Si le Québec mérite son musée national d'histoire, c'est aussi pour une raison très concrète: il y a des quantités inouïes d'artefacts de l'époque de la Nouvelle-France notamment, qui dorment dans les entrepôts. Le PDG du Musée de la civilisation Stéphan La Roche estimait à quelque «680 000 objets, documents, archives et œuvres d’art» la collection du MCQ. «C’est gigantesque !»

Le défunt Musée de l'Amérique française, jadis situé à un jet de pierre de l'édifice où s'élèvera le futur MNHQ, exposait une fraction de cette riche collection.

Espérons que le MNHQ ne propose pas une sorte de déambulatoire dans un site web géant.

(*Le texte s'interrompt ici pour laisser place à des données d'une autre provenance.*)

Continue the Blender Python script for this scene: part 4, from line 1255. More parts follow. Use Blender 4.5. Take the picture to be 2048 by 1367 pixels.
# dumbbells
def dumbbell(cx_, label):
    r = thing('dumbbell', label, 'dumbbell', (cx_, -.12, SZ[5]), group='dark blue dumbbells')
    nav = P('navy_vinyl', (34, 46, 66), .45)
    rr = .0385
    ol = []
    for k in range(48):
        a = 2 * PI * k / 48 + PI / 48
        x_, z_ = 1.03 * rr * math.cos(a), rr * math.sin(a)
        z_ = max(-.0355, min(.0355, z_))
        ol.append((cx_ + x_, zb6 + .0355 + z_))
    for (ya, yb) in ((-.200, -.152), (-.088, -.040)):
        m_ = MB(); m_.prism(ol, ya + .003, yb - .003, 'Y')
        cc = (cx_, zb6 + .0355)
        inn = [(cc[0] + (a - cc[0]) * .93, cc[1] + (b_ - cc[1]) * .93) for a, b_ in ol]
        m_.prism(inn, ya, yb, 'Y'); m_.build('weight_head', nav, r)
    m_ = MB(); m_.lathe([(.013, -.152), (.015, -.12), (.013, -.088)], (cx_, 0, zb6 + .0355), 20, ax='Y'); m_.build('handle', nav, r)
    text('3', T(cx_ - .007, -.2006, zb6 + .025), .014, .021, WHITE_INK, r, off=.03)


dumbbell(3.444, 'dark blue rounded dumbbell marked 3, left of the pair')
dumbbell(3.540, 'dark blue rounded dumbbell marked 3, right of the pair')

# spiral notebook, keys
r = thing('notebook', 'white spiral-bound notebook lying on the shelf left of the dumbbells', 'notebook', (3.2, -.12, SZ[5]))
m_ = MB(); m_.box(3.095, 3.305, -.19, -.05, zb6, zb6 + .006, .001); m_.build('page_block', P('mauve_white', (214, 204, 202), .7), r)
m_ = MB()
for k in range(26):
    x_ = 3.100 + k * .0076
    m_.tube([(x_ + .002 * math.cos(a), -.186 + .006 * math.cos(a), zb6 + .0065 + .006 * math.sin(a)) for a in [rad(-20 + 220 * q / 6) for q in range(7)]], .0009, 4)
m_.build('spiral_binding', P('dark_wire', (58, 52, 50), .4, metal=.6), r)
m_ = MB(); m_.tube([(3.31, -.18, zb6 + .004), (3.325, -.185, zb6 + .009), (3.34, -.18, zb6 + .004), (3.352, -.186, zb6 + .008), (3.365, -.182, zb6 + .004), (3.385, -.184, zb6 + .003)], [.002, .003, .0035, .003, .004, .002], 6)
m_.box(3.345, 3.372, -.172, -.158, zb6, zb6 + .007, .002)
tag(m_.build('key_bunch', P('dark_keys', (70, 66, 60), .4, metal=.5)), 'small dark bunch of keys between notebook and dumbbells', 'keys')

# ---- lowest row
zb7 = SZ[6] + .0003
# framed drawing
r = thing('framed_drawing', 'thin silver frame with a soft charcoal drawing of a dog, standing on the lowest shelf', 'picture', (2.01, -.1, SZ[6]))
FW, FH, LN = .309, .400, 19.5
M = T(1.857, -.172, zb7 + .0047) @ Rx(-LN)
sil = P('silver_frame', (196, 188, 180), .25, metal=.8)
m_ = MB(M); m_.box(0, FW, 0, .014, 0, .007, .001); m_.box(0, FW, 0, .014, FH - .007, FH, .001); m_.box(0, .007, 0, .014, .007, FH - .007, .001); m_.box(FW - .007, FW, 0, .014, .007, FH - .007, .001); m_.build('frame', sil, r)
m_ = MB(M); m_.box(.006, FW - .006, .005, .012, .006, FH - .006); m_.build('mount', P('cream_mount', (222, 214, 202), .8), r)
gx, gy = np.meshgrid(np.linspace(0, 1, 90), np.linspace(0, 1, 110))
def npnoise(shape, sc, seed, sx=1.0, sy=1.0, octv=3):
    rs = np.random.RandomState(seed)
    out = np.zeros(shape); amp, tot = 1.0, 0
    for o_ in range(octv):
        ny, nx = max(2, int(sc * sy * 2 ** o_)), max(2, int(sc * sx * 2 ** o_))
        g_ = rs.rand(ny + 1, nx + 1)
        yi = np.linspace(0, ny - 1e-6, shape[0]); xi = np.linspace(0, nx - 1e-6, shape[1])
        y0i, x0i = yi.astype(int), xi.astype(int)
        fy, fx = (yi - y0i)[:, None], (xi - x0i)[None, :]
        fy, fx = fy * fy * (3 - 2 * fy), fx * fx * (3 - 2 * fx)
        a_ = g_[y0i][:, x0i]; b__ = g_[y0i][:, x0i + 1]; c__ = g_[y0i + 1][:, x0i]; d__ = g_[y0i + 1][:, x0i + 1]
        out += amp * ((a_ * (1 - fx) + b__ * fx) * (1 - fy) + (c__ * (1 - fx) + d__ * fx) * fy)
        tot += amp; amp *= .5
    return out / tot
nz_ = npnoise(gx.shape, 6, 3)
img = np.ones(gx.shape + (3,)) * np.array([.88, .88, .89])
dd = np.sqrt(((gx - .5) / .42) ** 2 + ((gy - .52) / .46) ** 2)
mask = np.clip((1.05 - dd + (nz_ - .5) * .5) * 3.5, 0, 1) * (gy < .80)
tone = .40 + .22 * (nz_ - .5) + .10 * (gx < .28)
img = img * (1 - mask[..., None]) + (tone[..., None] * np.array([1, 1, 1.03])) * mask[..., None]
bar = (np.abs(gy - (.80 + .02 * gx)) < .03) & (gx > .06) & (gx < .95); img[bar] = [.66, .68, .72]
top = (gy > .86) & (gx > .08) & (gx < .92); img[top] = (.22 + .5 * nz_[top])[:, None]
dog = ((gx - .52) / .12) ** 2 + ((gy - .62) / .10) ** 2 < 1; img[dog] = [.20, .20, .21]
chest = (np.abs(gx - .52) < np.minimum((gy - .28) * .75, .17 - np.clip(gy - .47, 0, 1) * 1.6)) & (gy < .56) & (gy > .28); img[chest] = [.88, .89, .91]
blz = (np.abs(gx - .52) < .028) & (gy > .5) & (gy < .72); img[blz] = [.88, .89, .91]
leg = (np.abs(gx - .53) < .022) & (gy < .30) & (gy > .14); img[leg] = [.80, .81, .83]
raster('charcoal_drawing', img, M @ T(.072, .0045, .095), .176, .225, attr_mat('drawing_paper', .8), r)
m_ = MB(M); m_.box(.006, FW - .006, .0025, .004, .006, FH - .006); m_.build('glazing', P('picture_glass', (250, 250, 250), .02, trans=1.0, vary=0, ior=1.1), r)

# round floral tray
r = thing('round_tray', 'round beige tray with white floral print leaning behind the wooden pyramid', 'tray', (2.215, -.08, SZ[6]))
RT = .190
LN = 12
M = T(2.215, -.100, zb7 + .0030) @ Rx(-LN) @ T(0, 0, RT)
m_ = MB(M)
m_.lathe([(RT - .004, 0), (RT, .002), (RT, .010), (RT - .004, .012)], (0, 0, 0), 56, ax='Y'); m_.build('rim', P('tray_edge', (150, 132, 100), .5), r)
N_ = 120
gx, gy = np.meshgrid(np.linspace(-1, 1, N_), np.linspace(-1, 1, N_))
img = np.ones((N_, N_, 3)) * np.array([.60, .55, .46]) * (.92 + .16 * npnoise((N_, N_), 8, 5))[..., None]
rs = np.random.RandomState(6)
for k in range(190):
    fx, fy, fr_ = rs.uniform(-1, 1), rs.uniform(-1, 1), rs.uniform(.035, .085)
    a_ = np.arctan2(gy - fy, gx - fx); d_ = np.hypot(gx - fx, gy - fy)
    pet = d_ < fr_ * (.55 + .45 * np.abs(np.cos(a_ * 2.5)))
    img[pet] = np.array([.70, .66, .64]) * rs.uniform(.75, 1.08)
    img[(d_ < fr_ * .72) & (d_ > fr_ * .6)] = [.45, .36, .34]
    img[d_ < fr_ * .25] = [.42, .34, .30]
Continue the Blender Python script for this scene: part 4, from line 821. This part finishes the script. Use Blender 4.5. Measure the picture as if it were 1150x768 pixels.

Son ambition devrait au contraire consister à exposer le plus grand nombre d'artefacts de cette Amérique française, devenue Québec après avoir été Nouvelle-France, Canada, Bas-Canada, etc., enrichie par les contacts, échanges et métissages avec les premiers peuples et l'immigration, bien sûr.

Un ami historien m'écrit: «Les jeunes n'iront pas au musée pour "voir" du numérique.» Ils vont se déplacer justement pour sortir du virtuel, pour voir des choses réelles, des artefacts. En plus, les Musées, souvent, offrent du mauvais numérique: «Il faut à tout prix éviter ce type d'exposition où il n'y a presque pas d'objets», mais où l'on se retrouve devant de «grands murs blancs avec un ou deux panneaux interactifs.» Bien dit!